● **Problem description**: Your task is to quote, unchanged, only the lines from the one with "Write part 3" through the one with "MB().cyl((x, y - .014, .022), (x, y", both ends included.

● **Information supplied**:
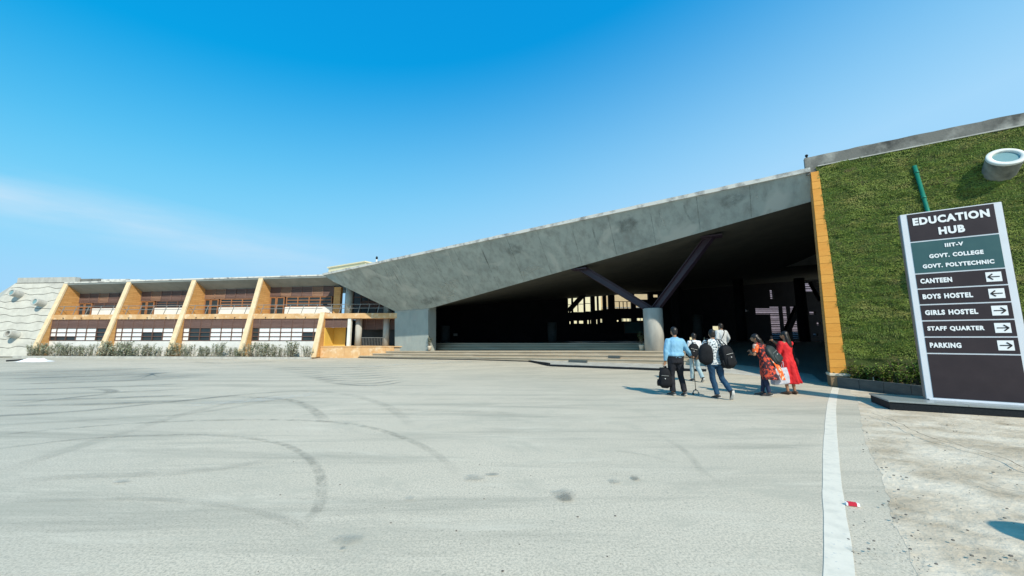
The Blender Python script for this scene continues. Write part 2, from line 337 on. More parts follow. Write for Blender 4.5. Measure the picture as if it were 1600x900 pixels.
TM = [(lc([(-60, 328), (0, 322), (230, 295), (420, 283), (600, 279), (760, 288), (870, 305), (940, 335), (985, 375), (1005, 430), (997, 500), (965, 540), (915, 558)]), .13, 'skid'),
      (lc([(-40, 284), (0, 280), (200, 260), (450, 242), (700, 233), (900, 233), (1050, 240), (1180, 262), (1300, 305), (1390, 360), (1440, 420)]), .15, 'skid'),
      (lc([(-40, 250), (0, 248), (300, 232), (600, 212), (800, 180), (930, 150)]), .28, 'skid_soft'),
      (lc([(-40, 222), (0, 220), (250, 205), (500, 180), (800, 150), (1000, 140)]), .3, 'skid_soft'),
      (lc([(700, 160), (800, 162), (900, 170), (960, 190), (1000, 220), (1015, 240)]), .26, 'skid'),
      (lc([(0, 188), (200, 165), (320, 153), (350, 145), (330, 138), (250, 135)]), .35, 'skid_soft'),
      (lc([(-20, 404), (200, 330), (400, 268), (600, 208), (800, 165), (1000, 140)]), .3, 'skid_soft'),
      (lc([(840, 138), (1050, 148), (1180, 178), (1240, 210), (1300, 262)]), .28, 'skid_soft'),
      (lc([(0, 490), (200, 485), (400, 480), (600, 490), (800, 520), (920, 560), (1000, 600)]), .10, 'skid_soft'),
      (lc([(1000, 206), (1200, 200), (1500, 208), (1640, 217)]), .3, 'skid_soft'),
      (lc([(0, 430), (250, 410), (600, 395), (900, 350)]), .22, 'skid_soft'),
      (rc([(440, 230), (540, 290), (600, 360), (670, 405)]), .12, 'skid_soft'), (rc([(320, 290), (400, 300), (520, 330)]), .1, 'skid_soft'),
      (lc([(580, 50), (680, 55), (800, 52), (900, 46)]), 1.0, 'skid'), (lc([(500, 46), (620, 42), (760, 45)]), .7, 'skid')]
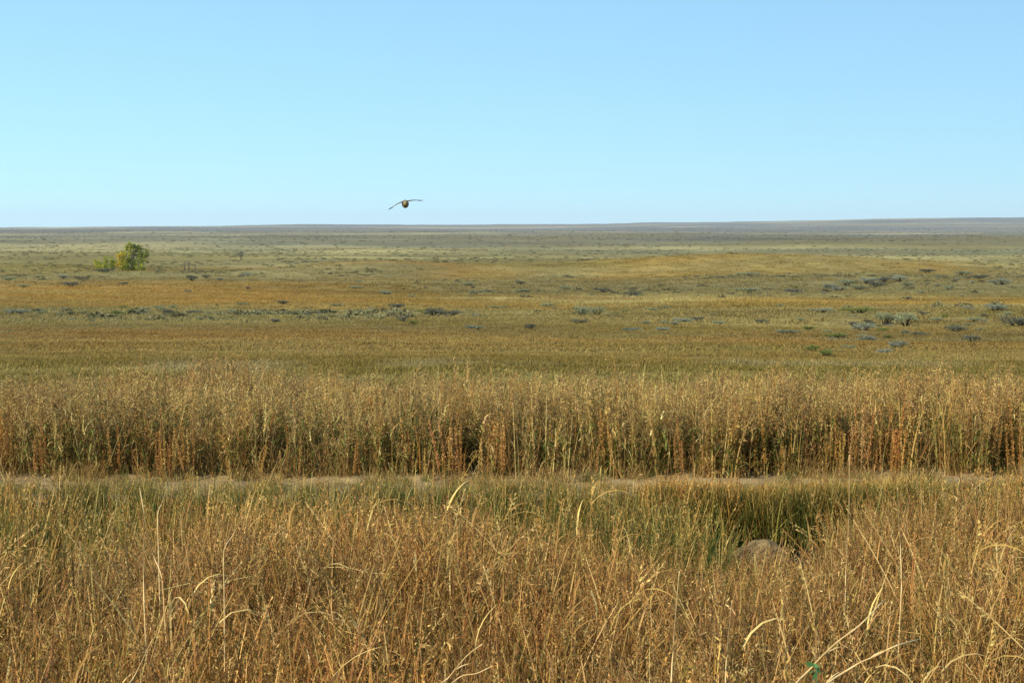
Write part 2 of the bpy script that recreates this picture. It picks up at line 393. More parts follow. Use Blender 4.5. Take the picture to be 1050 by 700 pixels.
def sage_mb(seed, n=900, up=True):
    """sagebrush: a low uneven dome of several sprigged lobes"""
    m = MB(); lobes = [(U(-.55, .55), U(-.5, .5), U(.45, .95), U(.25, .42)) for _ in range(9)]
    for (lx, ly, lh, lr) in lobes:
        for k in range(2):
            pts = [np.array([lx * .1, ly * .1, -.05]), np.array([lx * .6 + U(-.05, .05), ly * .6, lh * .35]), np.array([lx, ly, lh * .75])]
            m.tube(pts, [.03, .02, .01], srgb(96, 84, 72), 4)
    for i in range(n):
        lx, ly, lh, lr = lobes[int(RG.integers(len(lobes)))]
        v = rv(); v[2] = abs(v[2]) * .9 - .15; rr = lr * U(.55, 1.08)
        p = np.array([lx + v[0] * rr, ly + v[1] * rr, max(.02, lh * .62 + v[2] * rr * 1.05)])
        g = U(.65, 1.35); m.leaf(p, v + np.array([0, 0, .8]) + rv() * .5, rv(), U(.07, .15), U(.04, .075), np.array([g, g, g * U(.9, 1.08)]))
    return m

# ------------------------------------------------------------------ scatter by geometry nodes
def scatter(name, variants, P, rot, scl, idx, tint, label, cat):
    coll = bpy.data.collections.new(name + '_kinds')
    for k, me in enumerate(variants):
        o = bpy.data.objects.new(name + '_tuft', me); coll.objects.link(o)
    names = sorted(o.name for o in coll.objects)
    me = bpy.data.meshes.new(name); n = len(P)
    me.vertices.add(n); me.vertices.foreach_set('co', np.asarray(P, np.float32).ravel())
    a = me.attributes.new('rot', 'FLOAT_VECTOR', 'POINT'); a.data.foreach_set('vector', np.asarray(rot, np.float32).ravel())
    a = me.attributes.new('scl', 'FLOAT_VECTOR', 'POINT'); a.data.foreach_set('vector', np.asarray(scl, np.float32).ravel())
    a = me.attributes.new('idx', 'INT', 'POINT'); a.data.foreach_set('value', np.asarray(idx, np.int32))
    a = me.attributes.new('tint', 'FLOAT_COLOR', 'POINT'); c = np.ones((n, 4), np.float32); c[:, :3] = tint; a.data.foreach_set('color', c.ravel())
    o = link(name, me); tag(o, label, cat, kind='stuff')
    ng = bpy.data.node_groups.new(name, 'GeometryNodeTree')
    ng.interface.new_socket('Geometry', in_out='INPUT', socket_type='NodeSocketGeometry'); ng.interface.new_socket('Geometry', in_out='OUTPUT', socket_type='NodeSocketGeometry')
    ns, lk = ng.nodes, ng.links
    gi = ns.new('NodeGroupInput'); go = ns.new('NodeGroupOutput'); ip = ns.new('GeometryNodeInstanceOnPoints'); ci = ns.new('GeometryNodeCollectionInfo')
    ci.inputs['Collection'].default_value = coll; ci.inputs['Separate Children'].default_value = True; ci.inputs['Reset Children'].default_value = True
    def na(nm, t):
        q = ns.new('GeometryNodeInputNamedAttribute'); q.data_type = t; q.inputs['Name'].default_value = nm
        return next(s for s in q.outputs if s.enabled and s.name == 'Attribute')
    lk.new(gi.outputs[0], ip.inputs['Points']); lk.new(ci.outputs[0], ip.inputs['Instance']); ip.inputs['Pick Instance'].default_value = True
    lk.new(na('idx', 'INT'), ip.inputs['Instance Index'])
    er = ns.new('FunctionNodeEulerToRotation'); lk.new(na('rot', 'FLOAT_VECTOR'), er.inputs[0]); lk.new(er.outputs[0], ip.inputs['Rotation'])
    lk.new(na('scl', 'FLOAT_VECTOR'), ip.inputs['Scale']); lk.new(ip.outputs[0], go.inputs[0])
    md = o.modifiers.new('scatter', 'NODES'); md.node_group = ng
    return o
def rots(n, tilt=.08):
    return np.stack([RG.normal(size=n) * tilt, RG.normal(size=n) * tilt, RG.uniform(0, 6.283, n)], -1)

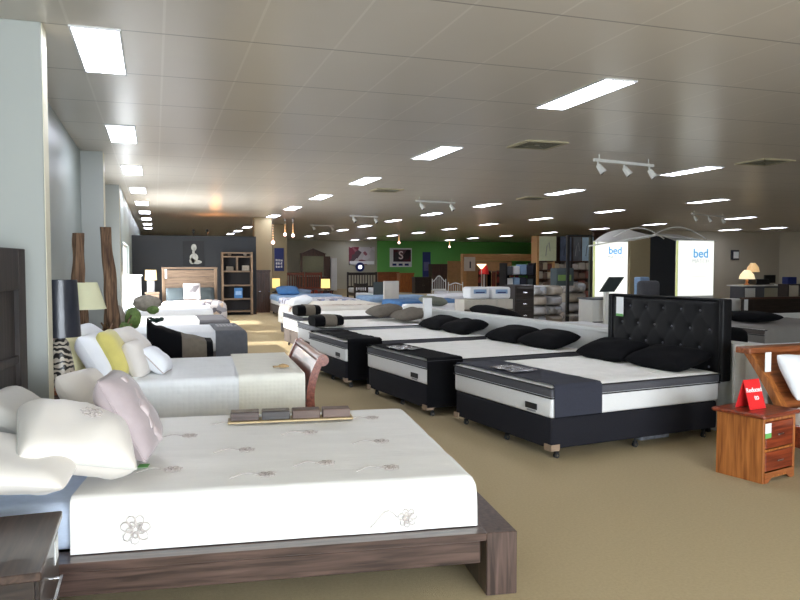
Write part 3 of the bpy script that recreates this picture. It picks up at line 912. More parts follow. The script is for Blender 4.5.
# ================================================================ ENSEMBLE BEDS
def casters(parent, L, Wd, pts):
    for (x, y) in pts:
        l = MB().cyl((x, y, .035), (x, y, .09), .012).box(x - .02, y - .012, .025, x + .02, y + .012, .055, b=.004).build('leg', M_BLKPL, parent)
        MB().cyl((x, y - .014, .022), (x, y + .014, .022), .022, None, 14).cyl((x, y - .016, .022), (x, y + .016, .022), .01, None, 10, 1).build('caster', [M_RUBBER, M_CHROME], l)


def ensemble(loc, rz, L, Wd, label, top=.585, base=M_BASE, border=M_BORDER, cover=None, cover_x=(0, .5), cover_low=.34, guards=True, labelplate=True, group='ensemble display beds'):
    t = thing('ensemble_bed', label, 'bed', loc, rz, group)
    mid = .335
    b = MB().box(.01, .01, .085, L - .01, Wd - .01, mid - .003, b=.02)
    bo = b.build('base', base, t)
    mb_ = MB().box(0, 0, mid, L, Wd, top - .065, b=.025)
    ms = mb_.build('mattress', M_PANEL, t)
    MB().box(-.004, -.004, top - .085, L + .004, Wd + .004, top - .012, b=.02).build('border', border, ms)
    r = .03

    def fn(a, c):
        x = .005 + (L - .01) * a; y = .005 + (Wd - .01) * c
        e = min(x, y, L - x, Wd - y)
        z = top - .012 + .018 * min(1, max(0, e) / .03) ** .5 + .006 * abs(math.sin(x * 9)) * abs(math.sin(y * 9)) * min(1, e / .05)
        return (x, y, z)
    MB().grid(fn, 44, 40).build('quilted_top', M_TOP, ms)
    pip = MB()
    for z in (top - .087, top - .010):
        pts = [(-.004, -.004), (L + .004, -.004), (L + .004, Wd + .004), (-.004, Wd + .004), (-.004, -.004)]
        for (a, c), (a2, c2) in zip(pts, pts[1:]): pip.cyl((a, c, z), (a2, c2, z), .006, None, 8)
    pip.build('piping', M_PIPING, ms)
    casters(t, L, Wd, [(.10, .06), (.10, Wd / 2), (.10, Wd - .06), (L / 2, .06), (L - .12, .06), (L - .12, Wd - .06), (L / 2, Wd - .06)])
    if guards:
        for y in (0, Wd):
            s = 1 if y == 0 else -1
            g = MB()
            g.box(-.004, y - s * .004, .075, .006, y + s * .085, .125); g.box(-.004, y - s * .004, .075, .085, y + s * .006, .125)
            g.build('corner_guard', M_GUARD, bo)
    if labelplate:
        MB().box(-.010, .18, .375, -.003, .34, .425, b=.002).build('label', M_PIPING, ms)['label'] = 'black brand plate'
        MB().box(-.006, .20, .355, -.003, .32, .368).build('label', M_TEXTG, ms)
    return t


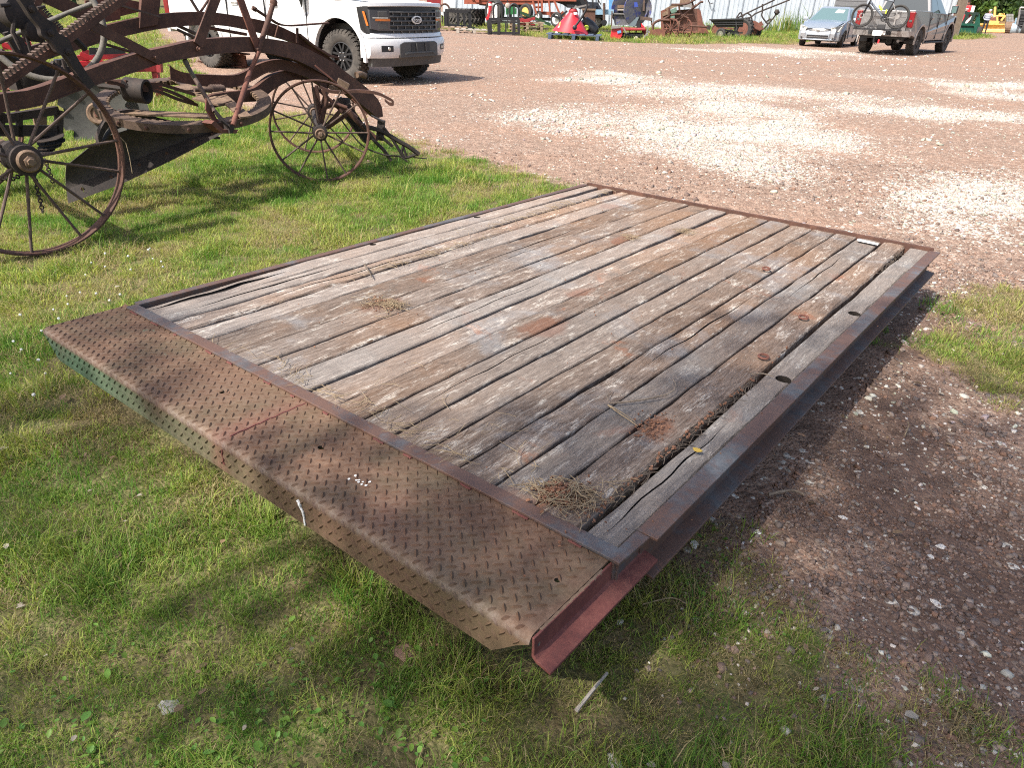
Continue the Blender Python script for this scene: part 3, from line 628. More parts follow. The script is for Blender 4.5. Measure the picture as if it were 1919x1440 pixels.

● **Response to the exercise**:
Write part 3 of the bpy script that recreates this picture. It picks up at line 912. More parts follow. The script is for Blender 4.5.
# ================================================================ ENSEMBLE BEDS
def casters(parent, L, Wd, pts):
    for (x, y) in pts:
        l = MB().cyl((x, y, .035), (x, y, .09), .012).box(x - .02, y - .012, .025, x + .02, y + .012, .055, b=.004).build('leg', M_BLKPL, parent)
        MB().cyl((x, y - .014, .022), (x, y + .014, .022), .022, None, 14).cyl((x, y - .016, .022), (x, y + .016, .022), .01, None, 10, 1).build('caster', [M_RUBBER, M_CHROME], l)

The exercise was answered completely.